Status Updates by Heckler

Heckler

I get up too early. Today is bad. Why is bad? Okay. I make cup of coffe. I pour into.. bowl? No, that's not right. I pour it out of bowl and into... all over the place. Ah f*** it's all over the floor. S*** it's burning my hands. I run over to sink to stop burning, but I slip on coffe instead. I fal and pull my back. Now I take 2 cyclobenzaprin and have to be piece of jelly all day. Coffee still not done. No milk for cereal? I killed my day.

Heckler

My chair is blue.
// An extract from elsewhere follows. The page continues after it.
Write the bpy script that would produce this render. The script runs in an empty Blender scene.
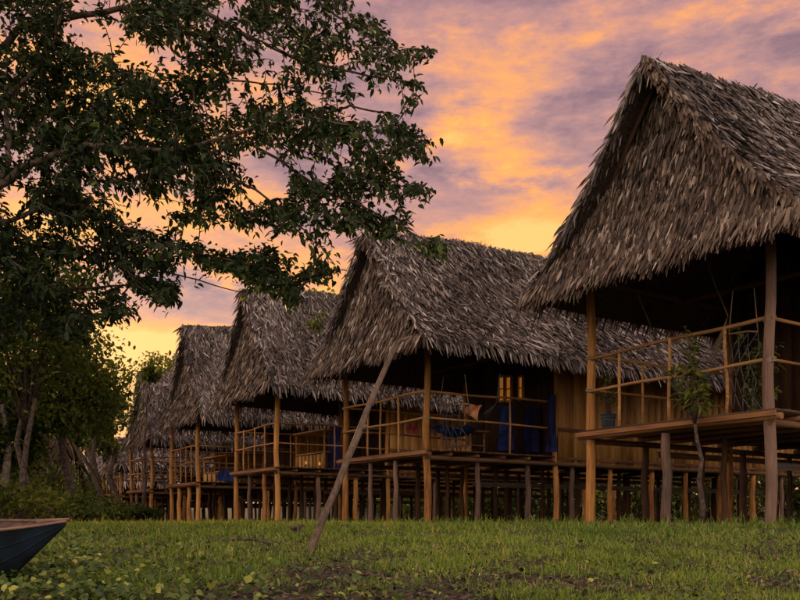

I am not sure what you are supposed to do with this information, I just felt like sharing it, out of loneliness and the incessant desire to connect with other humans, which I would never be able to do in real life because I would much rather pull out all of my teeth and shove them so far up my starfish that a trail of gingivitis follows me wherever I go. Which is not far, because I am confined to a single spot for most of my day. Also, I lied. My chair is actually black.

Heckler

Things old relative said while in public today: "Lot of blacks.""See that one in the blue? like a sausage." "Guess diabetes took a vacation on that one.""All I see is blacks. But that's not a bad thing. But there's a lot of them.""No blacks when I went to school. Different time. 1937. Different time. No blacks.""Lot of fat on that one.""I can stand for about 5 minutes.""Yugetrilffftrrpullinjurkdferterrr?" What a day this has been what an age we live in.

Heckler

14 sips of coffee. Getting to the part where I added too much cream. Send help. I am hiding from the sun. Distracting myself with mundane house work. I could dust these five books in my sleep. But an old man vaguely related to me will come soon and criticize the dust in a particularly "of his time" fashion if my house is not perfect for the four minutes he stays before we leave to attend our own little snot's graduation. I bring him for protection, and for my dinner bill later. Honky Tonk.

Heckler

I wake up today. I have 13 sip of coffee. Disappointing taste. I go outside and gaze at sky. Disappointing. No clouds to hide the sun. I begin to melt. Coffee seeps from the corners of my mouth. The sun has turned my patio into a lifeless hell. I see children in satin gowns flooding the streets, screeching and vandalizing all property in reach. I remembered to lock my yard but they do not hesitate to harrass my dogs. Graduation came early this year, those little snots went wild. Summer begins.